Behavioural data includes:
- Emails opened
- Links clicked
- Pages visited
- Products viewed
- Content downloaded
- Campaigns engaged with
This tells you:
- What they’re interested in
- How engaged they are
- Where they are in their journey
And it’s far more reliable than “select all that apply.”
Step 4: Use your preference centre
A preference centre lets subscribers tell you:
- What they want to hear about
- How often they want emails
- What they’re not interested in anymore
This is gold.
Instead of guessing, you’re letting customers raise their hand and say:
“Send me more of this.”
Bonus:
- Fewer unsubscribes
- Better engagement
- Cleaner data over time
Everyone wins.
Step 5: Clean your data regularly
Bad data leads to bad decisions.
If your database is full of:
- Inactive contacts
- Duplicate records
- Old or incorrect info
Your segmentation won’t work properly.
Make data hygiene a habit:
- Remove or suppress inactive contacts
- Merge duplicates
- Update outdated fields
- Reconfirm consent where needed
A smaller, cleaner list will outperform a big, messy one every time.
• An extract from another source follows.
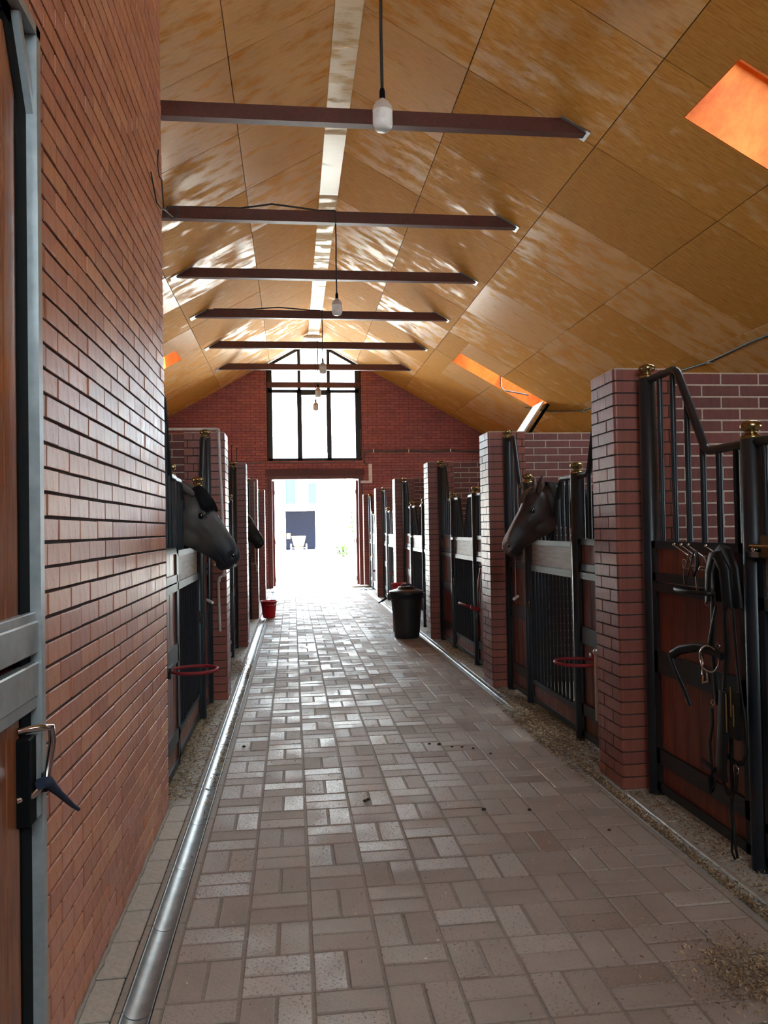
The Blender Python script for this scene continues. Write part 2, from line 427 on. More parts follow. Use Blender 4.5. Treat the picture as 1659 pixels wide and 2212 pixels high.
# left wall (front face at XW), bricks 250 x 65
LW0, LW1 = 2.335, 4.69
def ztop(x): return ZR-SL*abs(x-X0)
wl = tag(build(MB().box(XW-.25, XW-.007, LW0, LW1-.012, -.1, ztop(XW)-.05).box(XW-.25, XW-.012, YB, LW0, 3.06, ztop(XW)-.05).box(XW-.25, XW-.012, YB, .95, -.1, 3.06), 'wall_left', 'mortar_dark'), kind='structure')
BL, CH = .2475, .075
full = MB().cbox(-.02, 0, -(BL-.010)/2, (BL-.010)/2, -.0322, .0322, .0012).mesh('brick', 'brick_wall')
half = MB().cbox(-.02, 0, -(BL/2-.009)/2, (BL/2-.009)/2, -.0325, .0325, .0012).mesh('brick', 'brick_wall')
items = []
nc = int((ztop(XW)-.06)/CH)
for c in range(nc):
    z = .0325+.008+c*CH; y = LW1
    segs = []
    if c % 2: segs.append((LW1-BL/2, LW1)); y = LW1-BL/2
    ylo = LW0 if z < 3.08 else 1.5
    while y > ylo+.02:
        a = max(y-BL, ylo); segs.append((a, y)); y = a
    for a, b in segs:
        if b-a < .04: continue
        items.append(((a+b)/2, z, b-a))
items.sort(key=lambda q: q[0]**2+(q[1]-1.6)**2*.8 if q[0] > 2.3 else 99)
st = MB()
for i, (y, z, L) in enumerate(items):
    if i < 300:
        if abs(L-BL) < .01: me = full
        elif abs(L-BL/2) < .01: me = half
        else: me = MB().cbox(-.02, 0, -(L-.009)/2, (L-.009)/2, -.0325, .0325, .0012).mesh('brick', 'brick_wall')
        link('brick', me, wl, (XW+random.uniform(-.0015, .0015), y, z+random.uniform(-.001, .001)), (random.uniform(-.004, .004), random.uniform(-.006, .006), random.uniform(-.006, .006)))
    else:
        d = random.uniform(-.0015, .0015)
        st.cbox(XW-.02+d, XW+d, y-(L-.009)/2, y+(L-.009)/2, z-.0325, z+.0325, .0012)
tag(build(st, 'brickwork', 'brick_wall', wl), kind='stuff')
# far return of the left wall (faces the stalls)
st = MB()
for c in range(nc):
    z = .0405+c*CH; x = XW-.02-(.06 if c % 2 else 0)
    while x > -3.4:
        st.box(x-BL+.009, x, LW1-.02, LW1, z-.0325, z+.0325); x -= BL
tag(build(st, 'return_brickwork', 'brick_wall', wl), kind='stuff')
build(MB().box(-3.5, XW-.2, LW1-.25, LW1-.012, -.1, 4.2).box(-2.2, XW-.2, LW1-.25, LW1-.012, 4.2, 5.2), 'return_core', 'mortar_dark', wl)
# rough mortar fillet at the foot of the wall
mb = MB(); pts = []
for i in range(60):
    y = 2.3+i*.0408; pts.append((XW+.004+random.uniform(-.003, .004), y, .004+random.uniform(-.002, .004)))
mb.tube(pts, [random.uniform(.007, .013) for _ in pts], 6); build(mb, 'mortar_fillet', 'kerb', wl)

# pillars: each course an L-shaped corner brick and two short ones around a mortar core
ORD = ['nearest', 'second', 'third', 'fourth', 'fifth', 'sixth']
def pillar(xf, y0, side, individual, label, height=HP):
    """xf aisle face, side +1 right, -1 left; built from near-aisle corner"""
    root = thing('brick_pillar', (xf, y0, 0), label, 'pillar')
    build(MB().box(min(side*.008, side*(PW-.0)), max(side*.008, side*PW), .008, PW-.008, 0, height-.01), 'mortar_core', 'mortar_dark', root)
    def P(q): return [(side*a, b) for a, b in (q if side > 0 else reversed(q))]
    ms = []
    for par in (0, 1):
        La = .122 if par else .252; Lf = .29 if par else .345; r = .018; th = .06
        arc = [(r-r*math.cos(a*PI/8), r-r*math.sin(a*PI/8)) for a in range(5)]
        corner = arc+[(Lf, 0), (Lf, th), (th, th), (th, La), (0, La)]
        g = .009
        r2 = [(0, La+g), (th, La+g), (th, PW), (r, PW)]+[(0, PW-r)] if PW-La-g > .03 else None
        r3 = [(Lf+g, 0), (PW, 0), (PW, th), (Lf+g, th)]
        ms.append([MB().prism(P(q), -.033, .033) for q in (corner, r2, r3) if q])
    nC = int(height/CH)
    if individual:
        mm = [[m.mesh('brick', 'brick_pillar') for m in mset] for mset in ms]
        for c in range(nC):
            for me in mm[c % 2]:
                link('brick', me, root, (random.uniform(-.0012, .0012), random.uniform(-.0012, .0012), .0375+c*CH))
    else:
        st = MB()
        for c in range(nC):
            for m in ms[c % 2]: st.add([(x, y, z+.0375+c*CH) for x, y, z in m.v], m.f)
        tag(build(st, 'brickwork', 'brick_pillar', root), kind='stuff')
    build(MB().box(min(side*.01, side*PW), max(side*.01, side*PW), .01, PW-.01, height-.012, height+.004), 'mortar_cap', 'mortar_light', root)
    return root
rl = ['nearest right brick pillar, between bridle panel and bay horse stall', 'second right brick pillar, just beyond the bay horse',
      'third right brick pillar, rising behind the dark bin', 'fourth right brick pillar, partly hidden behind the bin',
      'fifth right brick pillar, standing near the far doorway', 'last right brick pillar, against the far gable wall']
ll = ['nearest left brick pillar with white water pipe, behind the grey horse', 'second left brick pillar with bare wire hooks on top',
      'third left brick pillar, behind the dark horse head', 'fourth left brick pillar, beside the far doorway behind the red bucket']
for i, y in enumerate(PR): pillar(XR, y, 1, i < 3, rl[i])
for i, y in enumerate(PL): pillar(XL, y, -1, i < 2, ll[i])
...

Step 6: Segment based on real signals
Segmentation isn’t about creating 47 micro-lists no one uses.
It’s about grouping people in ways that actually affect messaging.
High-Impact Segments to Start With
Lifecycle stage
- New subscribers
- Active customers
- Lapsed customers
Engagement level
- Highly engaged
- Occasionally engaged
- Dormant
Behaviour
- Clicked a specific product
- Downloaded a guide
- Attended an event
- Abandoned a cart
Customer value
- High spenders
- Frequent buyers
- One-time purchasers
Each of these segments deserves different messaging.
Step 7: Test, learn and refine
Your segmentation doesn’t have to be perfect on day one.
Start simple:
- Test one segment
- Measure results
- Adjust based on performance
Your data will tell you:
- Which segments respond best
- What content works for each group
- Where opportunities are being missed
Segmentation is never “done.”
It evolves as your audience does.
Bottom line:
Better segmentation starts with better data.
When you gather customer data with purpose and use it to segment properly:
- Your emails feel more personal
- Your engagement improves
- Your results make sense
And suddenly, email marketing gets a lot easier.